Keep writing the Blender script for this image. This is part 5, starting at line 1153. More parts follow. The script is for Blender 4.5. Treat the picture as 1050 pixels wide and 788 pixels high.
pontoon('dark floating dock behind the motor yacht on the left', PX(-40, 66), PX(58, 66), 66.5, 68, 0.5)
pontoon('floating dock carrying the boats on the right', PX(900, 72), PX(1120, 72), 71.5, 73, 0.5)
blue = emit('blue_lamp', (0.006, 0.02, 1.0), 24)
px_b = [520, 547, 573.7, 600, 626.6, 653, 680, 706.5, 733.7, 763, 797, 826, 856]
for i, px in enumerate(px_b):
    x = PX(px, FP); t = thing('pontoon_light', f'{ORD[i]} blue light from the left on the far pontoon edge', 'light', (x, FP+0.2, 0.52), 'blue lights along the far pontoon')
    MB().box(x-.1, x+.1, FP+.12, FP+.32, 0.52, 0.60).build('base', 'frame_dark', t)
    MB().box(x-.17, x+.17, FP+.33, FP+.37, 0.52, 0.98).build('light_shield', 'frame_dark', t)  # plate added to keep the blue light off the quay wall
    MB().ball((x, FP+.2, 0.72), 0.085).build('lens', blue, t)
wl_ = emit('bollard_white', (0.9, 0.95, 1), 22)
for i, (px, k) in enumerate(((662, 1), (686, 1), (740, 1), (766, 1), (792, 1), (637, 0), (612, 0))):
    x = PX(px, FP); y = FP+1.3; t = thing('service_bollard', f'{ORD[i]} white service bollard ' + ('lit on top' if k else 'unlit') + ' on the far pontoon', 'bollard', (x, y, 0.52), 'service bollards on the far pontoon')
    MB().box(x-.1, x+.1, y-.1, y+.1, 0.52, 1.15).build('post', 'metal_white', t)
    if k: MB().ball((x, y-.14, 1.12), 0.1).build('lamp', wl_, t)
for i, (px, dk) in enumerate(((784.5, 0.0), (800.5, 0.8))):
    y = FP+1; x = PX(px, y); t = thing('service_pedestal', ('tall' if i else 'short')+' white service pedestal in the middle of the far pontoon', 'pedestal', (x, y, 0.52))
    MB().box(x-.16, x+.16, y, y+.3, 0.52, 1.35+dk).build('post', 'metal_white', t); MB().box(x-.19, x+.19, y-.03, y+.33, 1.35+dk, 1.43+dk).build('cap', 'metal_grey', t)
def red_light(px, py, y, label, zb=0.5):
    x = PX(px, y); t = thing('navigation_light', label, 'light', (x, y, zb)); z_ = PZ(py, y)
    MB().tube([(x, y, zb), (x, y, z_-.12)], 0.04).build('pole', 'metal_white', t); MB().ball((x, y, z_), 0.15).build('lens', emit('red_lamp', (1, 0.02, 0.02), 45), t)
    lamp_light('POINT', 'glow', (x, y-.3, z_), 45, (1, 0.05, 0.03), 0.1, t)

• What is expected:
Give the listing again, word for word.

• Complete response:
Keep writing the Blender script for this image. This is part 5, starting at line 1153. More parts follow. The script is for Blender 4.5. Treat the picture as 1050 pixels wide and 788 pixels high.
pontoon('dark floating dock behind the motor yacht on the left', PX(-40, 66), PX(58, 66), 66.5, 68, 0.5)
pontoon('floating dock carrying the boats on the right', PX(900, 72), PX(1120, 72), 71.5, 73, 0.5)
blue = emit('blue_lamp', (0.006, 0.02, 1.0), 24)
px_b = [520, 547, 573.7, 600, 626.6, 653, 680, 706.5, 733.7, 763, 797, 826, 856]
for i, px in enumerate(px_b):
    x = PX(px, FP); t = thing('pontoon_light', f'{ORD[i]} blue light from the left on the far pontoon edge', 'light', (x, FP+0.2, 0.52), 'blue lights along the far pontoon')
    MB().box(x-.1, x+.1, FP+.12, FP+.32, 0.52, 0.60).build('base', 'frame_dark', t)
    MB().box(x-.17, x+.17, FP+.33, FP+.37, 0.52, 0.98).build('light_shield', 'frame_dark', t)  # plate added to keep the blue light off the quay wall
    MB().ball((x, FP+.2, 0.72), 0.085).build('lens', blue, t)
wl_ = emit('bollard_white', (0.9, 0.95, 1), 22)
for i, (px, k) in enumerate(((662, 1), (686, 1), (740, 1), (766, 1), (792, 1), (637, 0), (612, 0))):
    x = PX(px, FP); y = FP+1.3; t = thing('service_bollard', f'{ORD[i]} white service bollard ' + ('lit on top' if k else 'unlit') + ' on the far pontoon', 'bollard', (x, y, 0.52), 'service bollards on the far pontoon')
    MB().box(x-.1, x+.1, y-.1, y+.1, 0.52, 1.15).build('post', 'metal_white', t)
    if k: MB().ball((x, y-.14, 1.12), 0.1).build('lamp', wl_, t)
for i, (px, dk) in enumerate(((784.5, 0.0), (800.5, 0.8))):
    y = FP+1; x = PX(px, y); t = thing('service_pedestal', ('tall' if i else 'short')+' white service pedestal in the middle of the far pontoon', 'pedestal', (x, y, 0.52))
    MB().box(x-.16, x+.16, y, y+.3, 0.52, 1.35+dk).build('post', 'metal_white', t); MB().box(x-.19, x+.19, y-.03, y+.33, 1.35+dk, 1.43+dk).build('cap', 'metal_grey', t)
def red_light(px, py, y, label, zb=0.5):
    x = PX(px, y); t = thing('navigation_light', label, 'light', (x, y, zb)); z_ = PZ(py, y)
    MB().tube([(x, y, zb), (x, y, z_-.12)], 0.04).build('pole', 'metal_white', t); MB().ball((x, y, z_), 0.15).build('lens', emit('red_lamp', (1, 0.02, 0.02), 45), t)
    lamp_light('POINT', 'glow', (x, y-.3, z_), 45, (1, 0.05, 0.03), 0.1, t)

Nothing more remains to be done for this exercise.